ASIC drops Nuix pre-IPO investigation, but class actions loom

ASIC drops Nuix pre-IPO investigation, but class actions loom

Private class actions from two law firms on behalf of shareholders still to go ahead.

Johnathan Rubinsztein (Nuix)

Johnathan Rubinsztein (Nuix)

Credit: Nuix

The Australian Securities and Investments Commission (ASIC) has dropped an investigation into local software vendor Nuix over allegations of insider trading. 

The publicly listed technology company was facing an investigation into whether its primary backer, Macquarie Group, had overstated the company's sales forecasts ahead of its listing. 

The investigation related to Nuix’s financial statements for the periods ending 30 June 2018, 30 June 2019 and 30 June 2020. 

ASIC was also concerned with Nuix's initial public offering (IPO) prospectus, dated 18 November 2020, whereby it faced allegations of overstating the company's sales forecasts ahead of its $1.8 billion listing on the Australian Securities Exchange (ASX). 

However, ASIC has now determined that it will not take any further action in relation to those matters. 

The corporate regulator is still conducting an investigation relating to Nuix’s market disclosure in the period since listing, which Nuix said it is cooperating with. 

Shine Lawyers, which launched a class action against Nuix off the back of the ASIC investigation in November, told ARN it plans to pursue its case.
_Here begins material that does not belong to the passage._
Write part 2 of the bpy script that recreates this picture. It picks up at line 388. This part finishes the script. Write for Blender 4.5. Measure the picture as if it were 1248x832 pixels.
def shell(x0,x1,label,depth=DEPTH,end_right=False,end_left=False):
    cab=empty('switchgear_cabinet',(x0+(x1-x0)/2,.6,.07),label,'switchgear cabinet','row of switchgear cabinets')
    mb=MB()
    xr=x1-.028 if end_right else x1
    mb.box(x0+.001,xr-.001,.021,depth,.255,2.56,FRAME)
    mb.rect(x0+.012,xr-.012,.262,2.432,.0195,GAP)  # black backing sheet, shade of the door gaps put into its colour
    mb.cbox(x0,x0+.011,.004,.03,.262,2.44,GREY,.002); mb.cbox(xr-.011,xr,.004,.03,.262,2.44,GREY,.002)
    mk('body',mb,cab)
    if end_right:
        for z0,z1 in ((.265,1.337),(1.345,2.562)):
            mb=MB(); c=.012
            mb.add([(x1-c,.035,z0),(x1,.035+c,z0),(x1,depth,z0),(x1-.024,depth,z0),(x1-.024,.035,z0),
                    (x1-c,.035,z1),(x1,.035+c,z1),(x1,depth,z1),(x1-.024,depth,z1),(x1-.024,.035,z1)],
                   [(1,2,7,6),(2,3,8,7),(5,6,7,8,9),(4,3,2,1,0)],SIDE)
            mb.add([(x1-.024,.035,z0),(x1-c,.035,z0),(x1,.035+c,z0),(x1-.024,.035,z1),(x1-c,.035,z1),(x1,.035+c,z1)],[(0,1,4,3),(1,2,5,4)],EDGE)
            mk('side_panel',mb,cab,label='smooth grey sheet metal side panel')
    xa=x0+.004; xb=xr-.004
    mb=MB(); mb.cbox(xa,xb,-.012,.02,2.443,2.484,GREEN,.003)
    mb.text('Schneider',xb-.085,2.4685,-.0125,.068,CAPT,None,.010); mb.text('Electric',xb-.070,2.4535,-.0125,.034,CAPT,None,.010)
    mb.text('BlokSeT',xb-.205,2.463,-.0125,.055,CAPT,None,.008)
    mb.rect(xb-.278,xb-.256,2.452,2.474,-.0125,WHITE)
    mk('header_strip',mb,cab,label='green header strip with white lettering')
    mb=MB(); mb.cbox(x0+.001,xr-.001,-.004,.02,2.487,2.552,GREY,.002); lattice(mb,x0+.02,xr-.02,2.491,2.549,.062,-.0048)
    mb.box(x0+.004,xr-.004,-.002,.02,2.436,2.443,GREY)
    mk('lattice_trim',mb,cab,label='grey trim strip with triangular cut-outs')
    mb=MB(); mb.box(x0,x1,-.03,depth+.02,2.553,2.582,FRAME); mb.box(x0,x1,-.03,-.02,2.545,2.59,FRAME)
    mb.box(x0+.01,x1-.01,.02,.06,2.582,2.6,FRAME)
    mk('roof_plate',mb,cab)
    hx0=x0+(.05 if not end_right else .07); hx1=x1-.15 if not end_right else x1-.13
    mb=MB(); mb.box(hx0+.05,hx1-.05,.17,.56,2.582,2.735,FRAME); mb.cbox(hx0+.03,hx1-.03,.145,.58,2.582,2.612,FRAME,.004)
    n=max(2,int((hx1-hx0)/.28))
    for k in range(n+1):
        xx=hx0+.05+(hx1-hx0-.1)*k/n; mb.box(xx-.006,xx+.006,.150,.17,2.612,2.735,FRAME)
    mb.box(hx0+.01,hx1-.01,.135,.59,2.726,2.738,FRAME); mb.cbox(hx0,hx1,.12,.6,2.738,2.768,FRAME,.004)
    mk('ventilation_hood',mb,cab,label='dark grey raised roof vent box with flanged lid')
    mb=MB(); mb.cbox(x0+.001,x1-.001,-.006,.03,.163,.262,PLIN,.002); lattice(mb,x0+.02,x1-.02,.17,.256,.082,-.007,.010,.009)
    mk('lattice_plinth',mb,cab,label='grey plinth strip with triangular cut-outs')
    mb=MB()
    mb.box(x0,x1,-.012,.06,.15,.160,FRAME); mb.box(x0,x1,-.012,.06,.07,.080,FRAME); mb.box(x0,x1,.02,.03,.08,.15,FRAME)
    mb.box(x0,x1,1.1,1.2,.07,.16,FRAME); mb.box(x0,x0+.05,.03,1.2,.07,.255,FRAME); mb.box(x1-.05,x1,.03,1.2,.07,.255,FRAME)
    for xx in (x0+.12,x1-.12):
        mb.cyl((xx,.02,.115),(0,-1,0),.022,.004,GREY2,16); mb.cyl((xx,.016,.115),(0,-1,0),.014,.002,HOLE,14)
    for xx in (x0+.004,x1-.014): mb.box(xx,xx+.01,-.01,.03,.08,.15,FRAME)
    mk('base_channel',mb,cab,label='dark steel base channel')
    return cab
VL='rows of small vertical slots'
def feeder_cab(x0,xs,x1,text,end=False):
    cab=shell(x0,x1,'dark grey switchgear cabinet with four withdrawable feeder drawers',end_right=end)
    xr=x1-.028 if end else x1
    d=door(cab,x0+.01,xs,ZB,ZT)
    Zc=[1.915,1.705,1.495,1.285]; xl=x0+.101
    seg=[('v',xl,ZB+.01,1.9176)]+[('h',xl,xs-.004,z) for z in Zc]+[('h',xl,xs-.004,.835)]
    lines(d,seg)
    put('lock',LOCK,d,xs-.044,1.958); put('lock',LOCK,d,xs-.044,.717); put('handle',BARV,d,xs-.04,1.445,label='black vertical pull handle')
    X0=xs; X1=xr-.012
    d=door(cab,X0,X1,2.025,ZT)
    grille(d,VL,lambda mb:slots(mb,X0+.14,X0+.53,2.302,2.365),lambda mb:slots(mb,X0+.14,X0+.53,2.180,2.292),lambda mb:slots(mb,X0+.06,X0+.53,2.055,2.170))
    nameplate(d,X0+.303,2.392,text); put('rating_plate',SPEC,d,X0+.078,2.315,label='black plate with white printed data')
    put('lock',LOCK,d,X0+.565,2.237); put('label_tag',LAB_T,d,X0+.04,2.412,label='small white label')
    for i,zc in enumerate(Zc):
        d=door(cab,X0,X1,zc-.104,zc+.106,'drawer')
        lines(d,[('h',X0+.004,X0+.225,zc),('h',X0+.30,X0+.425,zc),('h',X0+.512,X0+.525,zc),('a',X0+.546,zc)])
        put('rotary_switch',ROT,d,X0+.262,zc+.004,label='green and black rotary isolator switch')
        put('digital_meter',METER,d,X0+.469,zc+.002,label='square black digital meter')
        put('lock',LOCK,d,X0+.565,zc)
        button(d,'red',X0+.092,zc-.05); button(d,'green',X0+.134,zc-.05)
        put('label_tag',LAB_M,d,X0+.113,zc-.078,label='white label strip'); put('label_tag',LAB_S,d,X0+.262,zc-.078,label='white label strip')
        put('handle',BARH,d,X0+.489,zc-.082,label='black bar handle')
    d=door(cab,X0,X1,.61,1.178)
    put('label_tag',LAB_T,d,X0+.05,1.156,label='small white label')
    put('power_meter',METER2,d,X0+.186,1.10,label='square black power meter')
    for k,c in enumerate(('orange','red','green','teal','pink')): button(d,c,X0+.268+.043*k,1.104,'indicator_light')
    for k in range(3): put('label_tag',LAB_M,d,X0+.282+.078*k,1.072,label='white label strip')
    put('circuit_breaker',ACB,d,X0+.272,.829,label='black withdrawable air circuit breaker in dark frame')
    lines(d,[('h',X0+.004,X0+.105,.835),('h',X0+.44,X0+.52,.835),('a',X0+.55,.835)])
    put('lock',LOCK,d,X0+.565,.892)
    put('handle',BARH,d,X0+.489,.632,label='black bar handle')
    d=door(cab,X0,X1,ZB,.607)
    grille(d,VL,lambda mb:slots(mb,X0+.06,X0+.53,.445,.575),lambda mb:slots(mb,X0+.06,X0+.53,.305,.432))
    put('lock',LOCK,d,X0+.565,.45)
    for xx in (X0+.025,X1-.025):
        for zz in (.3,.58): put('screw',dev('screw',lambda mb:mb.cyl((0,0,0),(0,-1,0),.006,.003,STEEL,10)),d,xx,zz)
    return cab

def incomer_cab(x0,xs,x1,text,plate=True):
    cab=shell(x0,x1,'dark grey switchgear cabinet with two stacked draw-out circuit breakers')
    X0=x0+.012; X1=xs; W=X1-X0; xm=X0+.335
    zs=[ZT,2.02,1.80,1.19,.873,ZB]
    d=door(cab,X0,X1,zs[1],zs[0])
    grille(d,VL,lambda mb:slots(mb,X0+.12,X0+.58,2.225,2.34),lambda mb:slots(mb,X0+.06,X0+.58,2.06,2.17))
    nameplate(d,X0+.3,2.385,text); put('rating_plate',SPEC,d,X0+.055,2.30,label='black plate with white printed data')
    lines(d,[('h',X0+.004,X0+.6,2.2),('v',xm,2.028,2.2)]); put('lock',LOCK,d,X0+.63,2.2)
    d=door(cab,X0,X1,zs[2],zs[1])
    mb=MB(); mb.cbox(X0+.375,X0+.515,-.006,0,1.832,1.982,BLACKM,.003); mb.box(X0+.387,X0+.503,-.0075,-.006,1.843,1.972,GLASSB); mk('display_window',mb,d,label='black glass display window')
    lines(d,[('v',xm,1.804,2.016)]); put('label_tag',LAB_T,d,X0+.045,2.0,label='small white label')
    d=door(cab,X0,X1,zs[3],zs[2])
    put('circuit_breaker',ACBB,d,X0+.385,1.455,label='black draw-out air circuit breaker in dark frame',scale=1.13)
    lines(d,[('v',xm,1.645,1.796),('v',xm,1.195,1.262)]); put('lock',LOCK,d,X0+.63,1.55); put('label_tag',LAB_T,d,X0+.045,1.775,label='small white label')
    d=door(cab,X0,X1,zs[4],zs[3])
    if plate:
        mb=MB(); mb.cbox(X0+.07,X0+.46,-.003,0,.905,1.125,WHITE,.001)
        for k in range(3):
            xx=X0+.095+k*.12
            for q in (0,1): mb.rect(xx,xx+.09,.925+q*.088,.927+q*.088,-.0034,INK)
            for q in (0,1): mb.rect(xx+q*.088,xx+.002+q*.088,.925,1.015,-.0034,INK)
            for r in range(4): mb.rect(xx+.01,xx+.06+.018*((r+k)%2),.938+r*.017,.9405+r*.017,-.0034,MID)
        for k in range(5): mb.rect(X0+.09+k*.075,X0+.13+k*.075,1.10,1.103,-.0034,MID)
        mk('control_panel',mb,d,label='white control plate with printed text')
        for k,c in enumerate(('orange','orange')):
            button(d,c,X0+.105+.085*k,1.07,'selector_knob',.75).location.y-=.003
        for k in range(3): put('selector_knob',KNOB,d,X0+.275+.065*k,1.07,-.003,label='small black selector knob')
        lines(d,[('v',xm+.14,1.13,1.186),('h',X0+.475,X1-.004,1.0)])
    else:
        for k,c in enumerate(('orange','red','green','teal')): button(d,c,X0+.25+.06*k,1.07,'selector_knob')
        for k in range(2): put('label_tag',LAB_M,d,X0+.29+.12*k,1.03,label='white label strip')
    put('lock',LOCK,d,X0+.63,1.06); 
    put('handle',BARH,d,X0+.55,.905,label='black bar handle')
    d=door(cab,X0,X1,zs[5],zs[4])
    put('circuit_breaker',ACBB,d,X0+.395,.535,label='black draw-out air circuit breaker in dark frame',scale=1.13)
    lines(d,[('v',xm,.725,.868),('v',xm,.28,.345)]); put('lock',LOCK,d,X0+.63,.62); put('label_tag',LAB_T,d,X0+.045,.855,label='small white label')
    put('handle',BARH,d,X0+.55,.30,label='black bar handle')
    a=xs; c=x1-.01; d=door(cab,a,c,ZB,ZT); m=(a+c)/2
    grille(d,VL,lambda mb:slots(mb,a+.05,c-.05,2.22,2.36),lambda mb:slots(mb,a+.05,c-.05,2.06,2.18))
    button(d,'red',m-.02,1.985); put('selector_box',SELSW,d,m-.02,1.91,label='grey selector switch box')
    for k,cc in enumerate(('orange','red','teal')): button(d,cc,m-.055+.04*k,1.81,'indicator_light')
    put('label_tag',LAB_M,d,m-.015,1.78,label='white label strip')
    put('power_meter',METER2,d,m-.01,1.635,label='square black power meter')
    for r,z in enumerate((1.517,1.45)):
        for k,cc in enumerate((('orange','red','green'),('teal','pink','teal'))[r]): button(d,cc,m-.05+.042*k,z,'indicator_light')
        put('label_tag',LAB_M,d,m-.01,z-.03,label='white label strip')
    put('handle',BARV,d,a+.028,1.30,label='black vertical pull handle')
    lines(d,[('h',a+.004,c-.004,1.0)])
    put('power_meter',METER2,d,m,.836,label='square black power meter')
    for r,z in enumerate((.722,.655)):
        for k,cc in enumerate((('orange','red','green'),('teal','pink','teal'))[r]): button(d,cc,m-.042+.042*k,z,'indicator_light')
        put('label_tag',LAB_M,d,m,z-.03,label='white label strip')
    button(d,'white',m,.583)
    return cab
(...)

In a statement,  Shine Lawyers class actions practice leader Craig Allsopp said: "ASIC has only dropped one investigation, into the IPO, and is still investigating Nuix’s conduct post listing. Our claim makes allegations both in relation to the IPO and in relation to Nuix’s conduct after listing.

"Because most of the options available to ASIC to pursue action against companies are criminal in nature or involve penalties, the burden of proof for any action that ASIC might take against a company or directors is generally higher than that required for shareholders taking civil action."

Allsop added that ASIC's decision to drop the investigation is "very unlikely to have any impact on the Nuix shareholder class actions". 

"The majority of shareholder class actions commenced in Australia involve conduct that ASIC has either not investigated at all or has investigated but taken no further action," he said.

Phi Finney McDonald, which launched a second class action on behalf of Daniel Joseph Batchelor on 23 November in the Supreme Court of Victoria, told ARN it intends to continue its own investigation.

"I note that while Nuix’s ASX announcement confirms that while ASIC has concluded its investigations in respect of Nuix’s relevant financial statements and the prospectus for its initial public offering, it further confirms that ASIC’s investigation into Nuix’s compliance with its continuous disclosure obligations in the period since listing remains ongoing," said Tim Finney, director of the law firm. 

Phi Finney McDonald’s claim focused on Nuix’s listing on the ASX at an IPO price of $5.31 in December 2020, which included, among other things, its guidance for FY21. 

Follow the second claim, Nuix expedited the departure of its outgoing CEO, Rod Vawdrey, a month early. 

Vawdrey flagged his intent to leave the position in June amid the initial allegations concerning the vendor's $1.8 billion public listing, with Jonathan Rubinsztein stepping into his shoes.

In August, Nuix reported its profits for 2021 sunk by 107 per cent, ending the financial year with a $1.6 million loss.